** begin **

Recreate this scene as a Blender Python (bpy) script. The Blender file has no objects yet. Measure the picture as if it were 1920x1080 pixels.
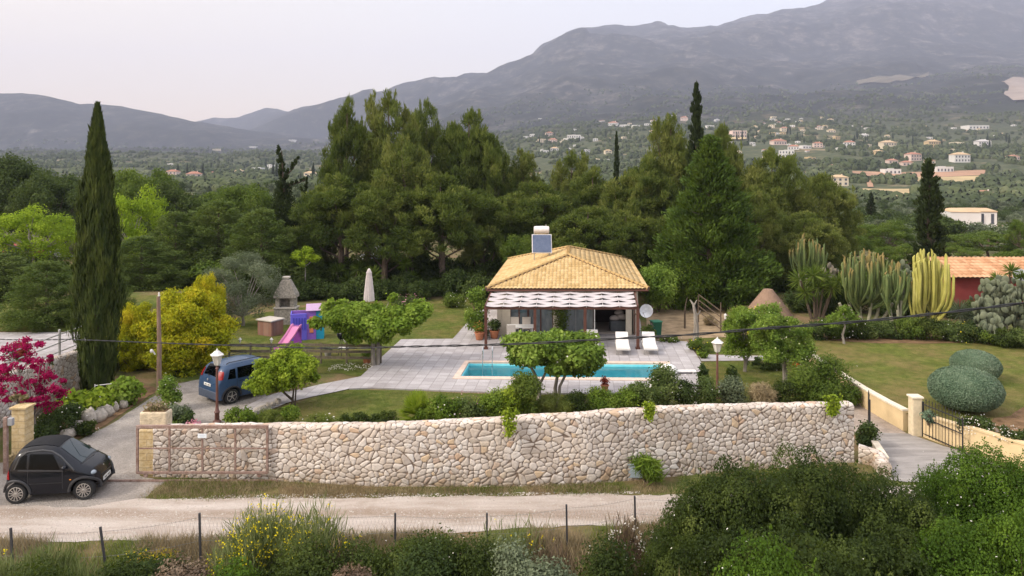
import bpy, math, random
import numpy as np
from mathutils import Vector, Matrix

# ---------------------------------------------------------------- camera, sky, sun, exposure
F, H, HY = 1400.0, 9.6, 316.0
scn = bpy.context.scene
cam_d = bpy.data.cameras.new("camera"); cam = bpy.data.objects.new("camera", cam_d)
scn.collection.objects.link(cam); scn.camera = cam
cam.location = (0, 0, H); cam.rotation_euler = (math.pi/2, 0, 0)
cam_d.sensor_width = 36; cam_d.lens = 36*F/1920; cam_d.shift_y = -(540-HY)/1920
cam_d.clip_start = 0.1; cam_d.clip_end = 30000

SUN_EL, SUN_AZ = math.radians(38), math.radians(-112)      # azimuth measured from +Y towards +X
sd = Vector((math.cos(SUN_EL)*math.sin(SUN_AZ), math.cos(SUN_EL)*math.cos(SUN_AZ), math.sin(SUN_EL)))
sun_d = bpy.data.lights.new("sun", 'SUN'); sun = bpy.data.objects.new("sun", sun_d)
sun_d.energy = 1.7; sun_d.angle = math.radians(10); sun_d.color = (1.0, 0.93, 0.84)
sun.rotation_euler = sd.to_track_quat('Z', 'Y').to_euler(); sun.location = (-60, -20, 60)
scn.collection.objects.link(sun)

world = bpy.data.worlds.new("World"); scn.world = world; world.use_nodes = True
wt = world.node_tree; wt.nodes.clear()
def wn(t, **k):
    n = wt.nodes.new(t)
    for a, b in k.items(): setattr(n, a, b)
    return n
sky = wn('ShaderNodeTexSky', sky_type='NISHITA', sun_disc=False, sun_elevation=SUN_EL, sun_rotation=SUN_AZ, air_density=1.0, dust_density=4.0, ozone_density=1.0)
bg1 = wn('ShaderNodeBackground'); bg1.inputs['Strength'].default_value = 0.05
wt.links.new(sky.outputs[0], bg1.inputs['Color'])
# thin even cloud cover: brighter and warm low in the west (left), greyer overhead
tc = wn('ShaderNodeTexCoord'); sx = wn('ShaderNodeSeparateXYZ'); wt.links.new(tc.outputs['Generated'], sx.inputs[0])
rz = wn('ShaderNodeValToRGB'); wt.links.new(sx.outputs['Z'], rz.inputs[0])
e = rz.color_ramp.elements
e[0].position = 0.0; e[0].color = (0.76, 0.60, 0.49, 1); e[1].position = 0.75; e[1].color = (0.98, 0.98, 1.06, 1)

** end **

● Problem description
Return to the listing above and set it down exactly, leaving out its pictures.

● Response
Recreate this scene as a Blender Python (bpy) script. The Blender file has no objects yet. Measure the picture as if it were 1920x1080 pixels.
import bpy, math, random
import numpy as np
from mathutils import Vector, Matrix

# ---------------------------------------------------------------- camera, sky, sun, exposure
F, H, HY = 1400.0, 9.6, 316.0
scn = bpy.context.scene
cam_d = bpy.data.cameras.new("camera"); cam = bpy.data.objects.new("camera", cam_d)
scn.collection.objects.link(cam); scn.camera = cam
cam.location = (0, 0, H); cam.rotation_euler = (math.pi/2, 0, 0)
cam_d.sensor_width = 36; cam_d.lens = 36*F/1920; cam_d.shift_y = -(540-HY)/1920
cam_d.clip_start = 0.1; cam_d.clip_end = 30000

SUN_EL, SUN_AZ = math.radians(38), math.radians(-112)      # azimuth measured from +Y towards +X
sd = Vector((math.cos(SUN_EL)*math.sin(SUN_AZ), math.cos(SUN_EL)*math.cos(SUN_AZ), math.sin(SUN_EL)))
sun_d = bpy.data.lights.new("sun", 'SUN'); sun = bpy.data.objects.new("sun", sun_d)
sun_d.energy = 1.7; sun_d.angle = math.radians(10); sun_d.color = (1.0, 0.93, 0.84)
sun.rotation_euler = sd.to_track_quat('Z', 'Y').to_euler(); sun.location = (-60, -20, 60)
scn.collection.objects.link(sun)

world = bpy.data.worlds.new("World"); scn.world = world; world.use_nodes = True
wt = world.node_tree; wt.nodes.clear()
def wn(t, **k):
    n = wt.nodes.new(t)
    for a, b in k.items(): setattr(n, a, b)
    return n
sky = wn('ShaderNodeTexSky', sky_type='NISHITA', sun_disc=False, sun_elevation=SUN_EL, sun_rotation=SUN_AZ, air_density=1.0, dust_density=4.0, ozone_density=1.0)
bg1 = wn('ShaderNodeBackground'); bg1.inputs['Strength'].default_value = 0.05
wt.links.new(sky.outputs[0], bg1.inputs['Color'])
# thin even cloud cover: brighter and warm low in the west (left), greyer overhead
tc = wn('ShaderNodeTexCoord'); sx = wn('ShaderNodeSeparateXYZ'); wt.links.new(tc.outputs['Generated'], sx.inputs[0])
rz = wn('ShaderNodeValToRGB'); wt.links.new(sx.outputs['Z'], rz.inputs[0])
e = rz.color_ramp.elements
e[0].position = 0.0; e[0].color = (0.76, 0.60, 0.49, 1); e[1].position = 0.75; e[1].color = (0.98, 0.98, 1.06, 1)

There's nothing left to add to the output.